If a Bishop Allen show is a living, breathing Wes Anderson flick, as a reviewer once remarked, then their Ivy League bretheren from Vampire Weekend and the Harlem Shakes are ripped from the pages of Non-Threatening Boys magazine. And what pages! What Oxfords and sweaters! The songs are pretty good, too.

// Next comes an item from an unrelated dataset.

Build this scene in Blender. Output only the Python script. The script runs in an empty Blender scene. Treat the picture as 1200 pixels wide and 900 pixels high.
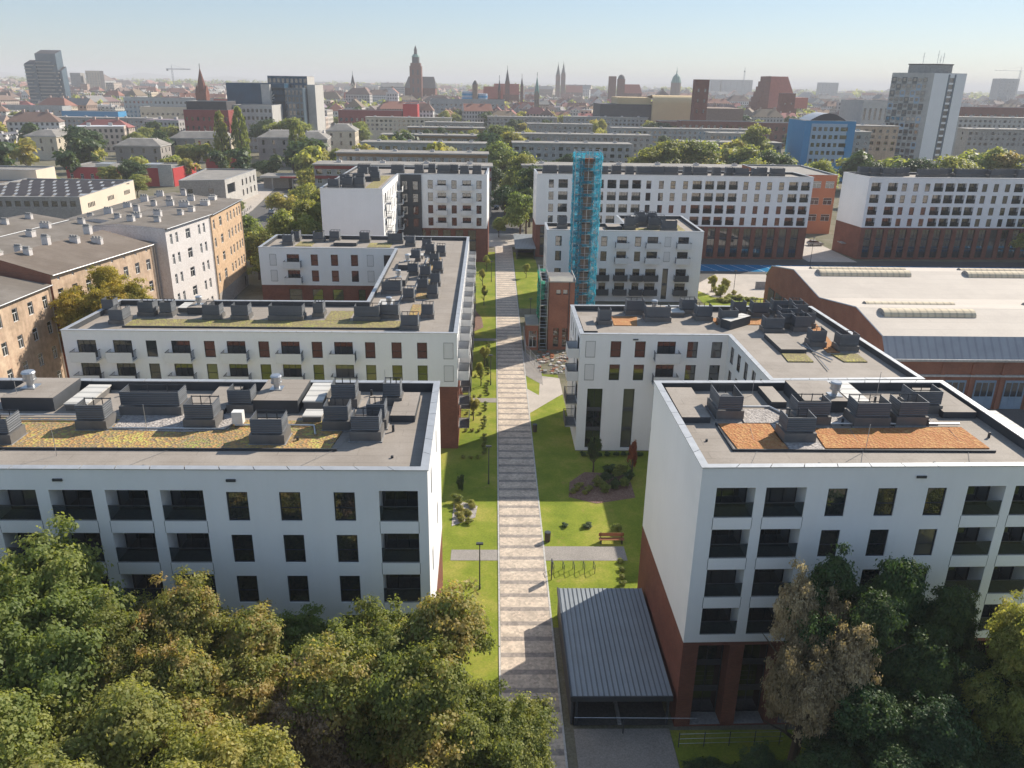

Vampire Weekend - Mansard Roof


 

3


30 Rock


Ludachristmas came early this year. Under the pretense of Tracy Jordan hosting the Source Awards with “Ridikolus” (LL Cool J) and Ghostface Killah, 30 Rock secured its place as the most clever parodist of the medium. In its breakout hit “Werewolf Bar Mitzvah”, an absurd one-off in which boys became men, men became wolves, and 30 Rock became the most clever parodist of the medium since… well, when? You have two ears and a heart, don’t you?


 

2


“Chocolate Rain”


The Minneapolis music scene has produced at least two prophets of import: Prince, what with his purple rain, and Tay Zonday in the key of… well, who cares? Chocolate rain, chocolate rain! With the endorsement of mentors as diverse as Jimmy Kimmel and Girl Talk, Zonday (ne Adam Bahner), an American studies PhD at the University of Minnesota, parlayed three minutes of inscrutable Porgy and Bess-by-Casio shtick into the most rigorous examination of race relations this year. Though Zonday has yet to match the success of the original—“Swing Low, Sweet Chariot” in four-part harmony with himself—he can sleep easy with 6 million views, a Verizon ringtone, and the hearts of the New York alternative comedy scene (including, natch, 30 Rock).


Chocolate Rain Remix: The Meaning


 

1


In Rainbows


Why are there so many articles about In Rainbows? And what else’s on Thom Yorke’s mind? Someday we’ll find it, the In Rainbows answer: The lovers, the listeners, and me.